John Ziegler on KFI had Breitbart on for an hour one night...it was pretty informative.
He hopes to create a site of video stories...so people can just select their own evening news cast from X many sources and have it all play concurrently.
He used to post here too - but his last message was about three years ago.
No doubt he still lurks here.
Some idiots who no longer post here because they got banned or just left in a huff were the ones who hounded Matt off FR. They said the most revolting things about him.
Some idiotic things were said, for sure. But I think the launch of Lucianne Goldberg’s site was a factor too.
By day's end, the link to the column accounted for nearly 25% of visits to latimes.com testimonynotonlyto the power of Penner's confessional but alsoto the unrivaled influence of Internet pioneer Matt Drudge.
There, fixed it.
Drudge recently drove enough traffic to the UK's Guardian for it to start fancying itself as a global brand with the proviso that an uncomfortable truth get buried.
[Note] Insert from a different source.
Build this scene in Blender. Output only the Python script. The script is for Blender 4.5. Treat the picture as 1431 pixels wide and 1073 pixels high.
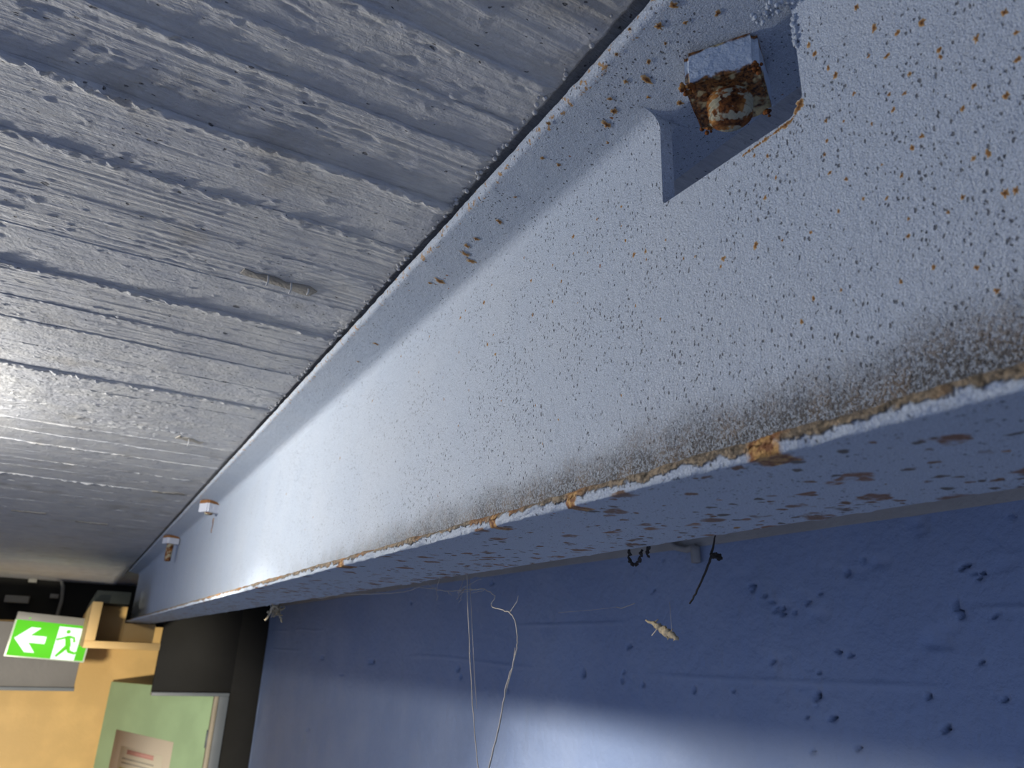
import bpy, bmesh, math, random
import numpy as np
from mathutils import Vector, Matrix
random.seed(4)
for o in list(bpy.data.objects): bpy.data.objects.remove(o, do_unlink=True)
C = bpy.context.scene.collection
SC = bpy.context.scene
B = {'CAM':[[0.868704,-0.493729,0.039815],[0.202859,0.281287,-0.937937],[0.451887,0.822866,0.344512]],'F':1032.989,'WEB':[[0.3484,0.257,1.9],[0.2869,0.2134,1.65],[0.277,0.2109,1.13],[0.2765,0.2057,0.8],[0.4012,0.2481,1.63],[0.3224,0.2559,1.1],[0.3976,0.22,1.19],[0.518,0.265,1.7],[0.5089,0.268,1.2],[0.4746,0.2611,1.6],[0.372,0.2198,1.14],[0.362,0.2301,1.13],[0.4127,0.272,1.06],[0.3731,0.2475,0.98],[0.2944,0.2264,1.02],[0.2605,0.2097,0.95],[0.2979,0.251,1.05],[0.3015,0.2873,1.48],[0.4502,0.2086,1.48],[0.4642,0.2216,1.31],[0.4554,0.2262,1.08],[0.516,0.2329,1.42],[0.2865,0.1817,0.8],[0.2665,0.1657,0.91],[0.4625,0.2716,1.13],[0.3427,0.2066,0.72],[0.3482,0.2442,0.75],[0.3322,0.2369,0.73],[0.2982,0.238,0.69],[0.2477,0.1924,0.76],[0.2395,0.1897,0.74],[0.1145,0.2293,1.61],[0.1327,0.2428,1.4],[0.124,0.2326,1.36],[0.1387,0.2593,1.45],[0.1103,0.213,1.29],[0.1105,0.2099,1.03],[0.0877,0.1899,1.45],[0.0981,0.2076,1.26],[0.088,0.2105,1.51],[0.1295,0.2259,1.22],[0.1366,0.2317,0.96],[0.1521,0.2341,1.27],[0.1548,0.2405,1.14],[0.1603,0.2525,1.17],[0.1625,0.2596,1.19],[0.1451,0.2195,0.95],[0.1225,0.2112,1.04],[0.1253,0.2046,1.03],[0.1312,0.2083,0.92],[0.1306,0.2007,1.03],[0.122,0.1826,1.11],[0.1259,0.1802,0.99],[0.1599,0.2058,1.08],[0.1617,0.2002,0.94],[0.1602,0.1904,1.05],[0.1537,0.1833,1.16],[0.187,0.2039,0.98],[0.1937,0.198,1.12],[0.1384,0.1659,0.98],[0.1315,0.1715,0.86],[0.1383,0.1805,0.75],[0.1477,0.1709,0.75],[0.1586,0.1711,0.89],[0.1068,0.1633,1.06],[0.102,0.1622,1.4],[0.0999,0.1453,1.35],[0.0967,0.1446,1.12],[0.1125,0.1512,0.93],[0.1018,0.1902,1.1],[0.0934,0.1794,1.19],[0.1068,0.1842,0.98],[0.1977,0.223,1.02],[0.1905,0.218,1.01],[0.1397,0.2005,0.78],[0.1511,0.2099,0.81],[0.1591,0.2155,0.82],[0.0862,0.2002,1.11],[0.2213,0.1797,1.71],[0.2229,0.1763,0.85],[0.2013,0.1767,1.37],[0.1868,0.172,0.8],[0.1727,0.1686,0.91],[0.1331,0.1465,0.94],[0.1318,0.153,0.83],[0.1179,0.1481,0.81],[0.1814,0.1313,1.12],[0.1745,0.1391,0.87],[0.162,0.1375,0.73],[0.1381,0.1303,0.81],[0.1261,0.1308,0.91],[0.1126,0.1243,0.89],[0.108,0.1139,1.08],[0.4377,0.1688,0.81],[0.39,0.1526,0.74],[0.3,0.1334,0.78],[0.3623,0.1358,0.87],[0.5076,0.1674,0.9],[0.3799,0.1244,0.72],[0.5398,0.1984,0.96],[0.6029,0.2427,1.34],[0.6561,0.2763,1.45],[0.5839,0.2719,1.33],[0.4921,0.1927,0.89],[1.0103,0.2854,1.67],[0.7329,0.2507,1.25],[0.8302,0.2073,1.37],[1.0871,0.2066,1.75]],'FLG':[[0.2099,0.2457,2.03,2.0],[0.2094,0.2751,1.93,1.5],[0.2129,0.2858,2.15,1.6],[0.2338,0.2468,2.08,1],[0.1931,0.2158,1.93,1.4],[0.1915,0.2029,1.89,1.4],[0.2018,0.2069,1.6,1],[0.203,0.2361,1.33,1],[0.1869,0.2426,1.32,1],[0.2274,0.239,1.71,1],[0.2016,0.2537,1.7,1],[0.2025,0.2691,1.39,1.3],[0.218,0.2545,1.21,1],[0.2222,0.297,1.46,1],[0.2312,0.2824,1.45,1.2],[0.1985,0.3343,1.51,1],[0.1856,0.3071,1.44,1.2],[0.21,0.3329,1.52,1.4],[0.2097,0.411,2.33,1.5],[0.2063,0.4421,1.99,1.3],[0.2052,0.4556,2.25,1.8],[0.2091,0.4661,2.74,2],[0.2175,0.4714,2.77,1.8],[0.2107,0.5183,2.94,2],[0.2242,0.3582,1.59,1.6],[0.2287,0.3335,1.54,1.4],[0.2121,0.6793,2.39,1.6],[0.2254,0.6432,1.72,1.6],[0.2056,0.5279,1.48,1.6],[0.2047,0.3795,1.21,1],[0.2129,0.7382,1.59,1.4],[0.2024,0.2219,0.98,1],[0.2105,0.1936,1.59,1],[0.183,0.2262,0.97,1]],'STR1':[[0.2885,0.598,0.0835],[0.2885,0.5927,0.0659],[0.2885,0.5829,0.0243],[0.2885,0.5738,-0.0144],[0.2885,0.5666,-0.0404],[0.2885,0.5586,-0.065],[0.2885,0.5515,-0.0837],[0.2885,0.5398,-0.1145]],'STR2':[[0.2885,0.6542,0.0546],[0.2885,0.6301,0.0521],[0.2885,0.6077,0.0516],[0.2885,0.5963,0.0517],[0.2885,0.573,0.0505],[0.2885,0.5562,0.0502],[0.2885,0.5382,0.0438],[0.2885,0.5447,0.0363],[0.2885,0.5278,0.0336],[0.2885,0.5139,0.0306],[0.2885,0.5048,0.0252],[0.2885,0.5006,0.013],[0.2885,0.5011,0.0055],[0.2885,0.5046,-0.0044],[0.2885,0.5141,-0.0196],[0.2885,0.5191,-0.0369],[0.2885,0.5268,-0.0592],[0.2885,0.5349,-0.0782],[0.2885,0.5521,-0.1168]],'STR3':[[0.2885,0.5139,0.0306],[0.2885,0.5025,0.0386],[0.2885,0.5018,0.0427]],'STR4':[[0.2885,0.5032,0.0055],[0.2885,0.5063,-0.0094],[0.2885,0.5147,-0.0245],[0.2885,0.5193,-0.0345]],'STR5':[[0.2885,1.2393,0.0688],[0.2885,1.0723,0.066],[0.2885,0.9401,0.063],[0.2885,0.8093,0.0586],[0.2885,0.7346,0.0558],[0.2885,0.698,0.0595],[0.2885,0.6542,0.0546]],'STR6':[[0.2885,1.4226,0.1072],[0.2885,1.3731,0.0777],[0.2885,1.3328,0.0585]],'STR7':[[0.2885,1.1683,0.0848],[0.2885,1.1039,0.0694],[0.2885,1.0422,0.0629],[0.2885,0.9711,0.0653]],'STR8':[[0.33,0.5099,0.033],[0.33,0.4619,0.0338],[0.33,0.4345,0.0349],[0.33,0.4296,0.0338],[0.33,0.4145,0.0366]],'STR9':[[0.33,0.343,0.052],[0.33,0.3598,0.0338],[0.33,0.3704,0.0192],[0.33,0.3776,0.0086],[0.33,0.3817,-0.0062]],'CLUMP':[0.2885,1.3046,0.0554],'HUSK':[[0.33,0.4028,0.0257],[0.33,0.3942,0.0229],[0.33,0.3873,0.0193],[0.33,0.3806,0.0167],[0.33,0.3734,0.0137]],'HUSKLEG':[[0.33,0.3907,0.0207],[0.33,0.3973,0.0158]],'TWIG':[[0.2885,0.293,0.0662],[0.2885,0.2951,0.06],[0.2885,0.2965,0.0557],[0.2885,0.2996,0.0492],[0.2885,0.305,0.0421],[0.2885,0.3104,0.035],[0.2885,0.3151,0.03]],'TWIGK':[[0.2885,0.296,0.0541],[0.2885,0.2924,0.0538],[0.2885,0.291,0.0522]],'DRIP1':[[0.2885,0.367,0.0656],[0.2885,0.3665,0.0587],[0.2885,0.3645,0.0551],[0.2885,0.3597,0.0543],[0.2885,0.3562,0.0582],[0.2885,0.3547,0.0627]],'DRIP2':[[0.2885,0.3479,0.0667],[0.2885,0.3494,0.0622],[0.2885,0.3489,0.0572]],'DRIP3':[[0.2885,0.2768,0.0699],[0.2885,0.277,0.0673]],'HOOK':[[0.89,1.0186,0.2],[0.89,1.0005,0.1882],[0.89,0.9737,0.182],[0.89,0.9541,0.1849],[0.89,0.9524,0.1587]],'BAND':[[0.4351,0.1877],[0.8375,0.1877],[1.1881,0.1869],[1.8996,0.186],[4.1578,0.1826]],'HOLES':[[0.7435,-0.0375,0.006,0.0126],[0.7366,-0.01,0.0033,0.0054],[0.7989,0.0809,0.0052,0.004],[0.786,0.0775,0.0078,0.005],[0.7669,0.075,0.0039,0.004],[0.8447,0.112,0.0075,0.0033],[0.8242,0.1025,0.0056,0.0044],[0.8044,0.0933,0.0056,0.005],[0.8586,0.1203,0.0045,0.0033],[0.5319,0.0769,0.004,0.0072],[0.5015,0.1077,0.004,0.0032],[0.4925,0.1127,0.0024,0.0024],[0.5124,0.1166,0.0024,0.0032],[0.6094,0.0034,0.0045,0.0032],[0.4534,0.1758,0.0032,0.0024],[0.7009,0.0272,0.0044,0.0045],[0.6797,0.0213,0.0033,0.0045],[0.6714,0.1236,0.0044,0.003],[0.6424,0.1354,0.0033,0.0018],[0.5956,0.0748,0.005,0.0027],[0.6851,-0.0949,0.0044,0.0054],[1.0728,0.1164,0.0076,0.0052],[1.1692,-0.0155,0.0063,0.0072],[1.2958,-0.0264,0.01,0.013],[1.1696,-0.0339,0.0063,0.0096],[0.9848,-0.0419,0.0068,0.0077],[0.8947,-0.0369,0.006,0.007],[2.2241,0.1389,0.0174,0.0063],[1.8659,-0.039,0.0129,0.0136],[1.8506,-0.0558,0.0084,0.0102],[1.589,-0.0755,0.0099,0.0045],[2.5287,-0.039,0.021,0.0138],[3.1218,-0.0413,0.0202,0.013],[2.8386,-0.0915,0.017,0.0072],[3.201,-0.3095,0.0303,0.01],[2.5133,-0.3072,0.0134,0.0076],[1.6975,0.1686,0.0152,0.0136],[1.1472,0.0221,0.0084,0.0039],[0.4943,-0.0869,0.0048,0.0056],[0.7181,-0.062,0.0022,0.0018],[0.7635,-0.1056,0.0048,0.0027],[0.5677,-0.0607,0.0027,0.0024],[0.5079,0.0031,0.0048,0.0016],[0.5172,0.0179,0.004,0.0016],[0.5795,-0.0272,0.0027,0.0024],[0.4978,-0.0257,0.0032,0.0014],[0.8134,0.0063,0.0052,0.002],[0.7585,-0.0636,0.0036,0.0027],[0.4854,0.0637,0.0024,0.0021],[0.529,0.0687,0.0016,0.0096],[0.7402,0.0889,0.006,0.002],[0.7156,0.0927,0.0044,0.0027],[1.1082,-0.037,0.004,0.006],[1.041,0.1743,0.0076,0.0039]],'SIGN':[[-0.225,4.25,0.089],[0.0813,4.25,0.0611],[-0.2261,4.25,0.0573],[0.0814,4.25,0.0317],[-0.2257,4.25,-0.0887],[0.0642,4.25,-0.1007],[0.0693,4.25,-0.2351]],'CONDUIT':[[-0.5439,5.25,0.4305],[-0.4257,5.25,0.3692],[-0.3649,5.25,0.3342],[-0.2742,5.25,0.3257],[-0.1477,5.25,0.328],[-0.1042,5.25,0.3151],[-0.0881,5.25,0.2752],[-0.0779,5.25,0.1944],[-0.0822,5.25,0.1136],[-0.0864,5.25,0.0339]],'CLIPS':[[-0.2468,5.25,0.2995],[-0.1202,5.25,0.2199]],'FAR':{'cor':[[0.05,3.1,0.1213],[0.0553,3.1,-0.0102],[0.2894,3.1,-0.0098],[0.3009,3.1,0.0575],[0.1731,3.1,0.1147],[0.1144,3.1,0.0283]]},'UND':[[0.277,0.2666,0.0043,0.45],[0.2804,0.2848,0.002,0.45],[0.2723,0.2461,0.0025,0.45],[0.2577,0.2347,0.0018,0.45],[0.244,0.2084,0.0015,0.45],[0.252,0.1957,0.0016,0.45],[0.2431,0.1788,0.0016,0.45],[0.2598,0.2128,0.0012,0.45],[0.2693,0.1718,0.0013,0.45],[0.2137,0.1273,0.0006,0.45],[0.2467,0.2983,0.0004,0.45],[0.2591,0.2777,0.001,0.45],[0.2805,0.2385,0.0013,0.45],[0.2435,0.1613,0.001,0.45],[0.247,0.1351,0.0012,0.45],[0.2422,0.1211,0.001,0.45],[0.2794,0.1597,0.0008,0.45],[0.1938,0.1781,0.0008,0.45],[0.2108,0.1459,0.0007,0.45],[0.285,0.312,0.0019,0.45],[0.2688,0.3162,0.0013,0.45],[0.2446,0.3227,0.0012,0.45],[0.2854,0.2765,0.0012,0.45]],'LEAF':[[0.856,-0.228],[0.8468,-0.667],[-0.0269,-0.2352],[0.7195,-0.4652],[0.2396,-0.4892],[0.5811,-0.5625],[0.3716,-0.5744],[0.6246,-0.6112],[0.5008,-0.6234]]}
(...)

There is, however, a hefty snag: much of this traffic is of a drive-by nature. Online readers dip in and out of newspaper sites and are likely to reach them through search engines or news aggregators such as the Drudge Report (a huge source of online readers for UK papers, but one that critics say reaps parasitic profits for itself). In short, online readers are chronically disloyal. Thurman cites a study that found the average US newspaper website user visits it only two or three times a month. By comparison, those who stick with physical newspapers tend to read them every other day.
Last year a journalist emoted a rant that seems to capture fishwrap feelings about the "parasitic profits" mentioned above.
Theres more bad news. The meteoric rise of a million bloggers in their pajamas is maddening. These parasitic information gatherers leech onto the news content that your edit staffs produce, pay nothing to print newspapers or to staff overseas bureaus, yet steal huge chunks of your readership daily. The news business still hasnt found a solution to the increasingly partisan nature of media organizations or its inexorable drift toward sensationalism, entertainment and shouting-to-be-heard.